=== WHAT IS NEEDED ===
Please give the listing again, word for word, with nothing left out.

=== GIVEN DATA ===
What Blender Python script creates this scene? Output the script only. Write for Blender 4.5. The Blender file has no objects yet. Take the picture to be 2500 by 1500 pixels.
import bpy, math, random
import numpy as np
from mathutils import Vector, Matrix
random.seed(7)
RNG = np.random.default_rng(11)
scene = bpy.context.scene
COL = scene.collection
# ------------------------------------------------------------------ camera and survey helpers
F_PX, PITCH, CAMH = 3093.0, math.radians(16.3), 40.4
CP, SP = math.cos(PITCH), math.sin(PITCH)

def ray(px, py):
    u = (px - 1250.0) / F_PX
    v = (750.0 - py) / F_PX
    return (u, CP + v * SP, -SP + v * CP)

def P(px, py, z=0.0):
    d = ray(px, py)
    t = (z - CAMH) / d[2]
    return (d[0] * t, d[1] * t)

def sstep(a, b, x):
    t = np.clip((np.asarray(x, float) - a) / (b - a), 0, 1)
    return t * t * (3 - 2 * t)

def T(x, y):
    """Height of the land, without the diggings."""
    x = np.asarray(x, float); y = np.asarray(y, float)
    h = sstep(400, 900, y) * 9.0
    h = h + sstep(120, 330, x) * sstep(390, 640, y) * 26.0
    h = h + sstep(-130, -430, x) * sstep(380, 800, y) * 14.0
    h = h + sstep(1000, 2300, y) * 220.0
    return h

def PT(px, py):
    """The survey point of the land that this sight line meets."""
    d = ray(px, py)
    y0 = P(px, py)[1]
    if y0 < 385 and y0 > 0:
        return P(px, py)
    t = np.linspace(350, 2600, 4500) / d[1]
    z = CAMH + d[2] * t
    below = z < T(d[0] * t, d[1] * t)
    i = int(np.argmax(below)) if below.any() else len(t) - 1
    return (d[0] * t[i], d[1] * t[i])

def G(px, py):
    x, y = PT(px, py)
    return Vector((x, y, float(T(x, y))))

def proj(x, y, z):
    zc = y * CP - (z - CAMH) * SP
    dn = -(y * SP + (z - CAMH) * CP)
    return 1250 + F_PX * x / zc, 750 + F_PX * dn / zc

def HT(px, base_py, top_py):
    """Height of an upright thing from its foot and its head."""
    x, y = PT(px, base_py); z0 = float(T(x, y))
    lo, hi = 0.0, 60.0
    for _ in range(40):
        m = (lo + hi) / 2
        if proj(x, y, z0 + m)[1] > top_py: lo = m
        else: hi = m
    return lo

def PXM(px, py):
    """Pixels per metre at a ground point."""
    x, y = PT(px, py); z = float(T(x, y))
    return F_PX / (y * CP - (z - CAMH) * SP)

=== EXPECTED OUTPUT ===
What Blender Python script creates this scene? Output the script only. Write for Blender 4.5. The Blender file has no objects yet. Take the picture to be 2500 by 1500 pixels.
import bpy, math, random
import numpy as np
from mathutils import Vector, Matrix
random.seed(7)
RNG = np.random.default_rng(11)
scene = bpy.context.scene
COL = scene.collection
# ------------------------------------------------------------------ camera and survey helpers
F_PX, PITCH, CAMH = 3093.0, math.radians(16.3), 40.4
CP, SP = math.cos(PITCH), math.sin(PITCH)

def ray(px, py):
    u = (px - 1250.0) / F_PX
    v = (750.0 - py) / F_PX
    return (u, CP + v * SP, -SP + v * CP)

def P(px, py, z=0.0):
    d = ray(px, py)
    t = (z - CAMH) / d[2]
    return (d[0] * t, d[1] * t)

def sstep(a, b, x):
    t = np.clip((np.asarray(x, float) - a) / (b - a), 0, 1)
    return t * t * (3 - 2 * t)

def T(x, y):
    """Height of the land, without the diggings."""
    x = np.asarray(x, float); y = np.asarray(y, float)
    h = sstep(400, 900, y) * 9.0
    h = h + sstep(120, 330, x) * sstep(390, 640, y) * 26.0
    h = h + sstep(-130, -430, x) * sstep(380, 800, y) * 14.0
    h = h + sstep(1000, 2300, y) * 220.0
    return h

def PT(px, py):
    """The survey point of the land that this sight line meets."""
    d = ray(px, py)
    y0 = P(px, py)[1]
    if y0 < 385 and y0 > 0:
        return P(px, py)
    t = np.linspace(350, 2600, 4500) / d[1]
    z = CAMH + d[2] * t
    below = z < T(d[0] * t, d[1] * t)
    i = int(np.argmax(below)) if below.any() else len(t) - 1
    return (d[0] * t[i], d[1] * t[i])

def G(px, py):
    x, y = PT(px, py)
    return Vector((x, y, float(T(x, y))))

def proj(x, y, z):
    zc = y * CP - (z - CAMH) * SP
    dn = -(y * SP + (z - CAMH) * CP)
    return 1250 + F_PX * x / zc, 750 + F_PX * dn / zc

def HT(px, base_py, top_py):
    """Height of an upright thing from its foot and its head."""
    x, y = PT(px, base_py); z0 = float(T(x, y))
    lo, hi = 0.0, 60.0
    for _ in range(40):
        m = (lo + hi) / 2
        if proj(x, y, z0 + m)[1] > top_py: lo = m
        else: hi = m
    return lo

def PXM(px, py):
    """Pixels per metre at a ground point."""
    x, y = PT(px, py); z = float(T(x, y))
    return F_PX / (y * CP - (z - CAMH) * SP)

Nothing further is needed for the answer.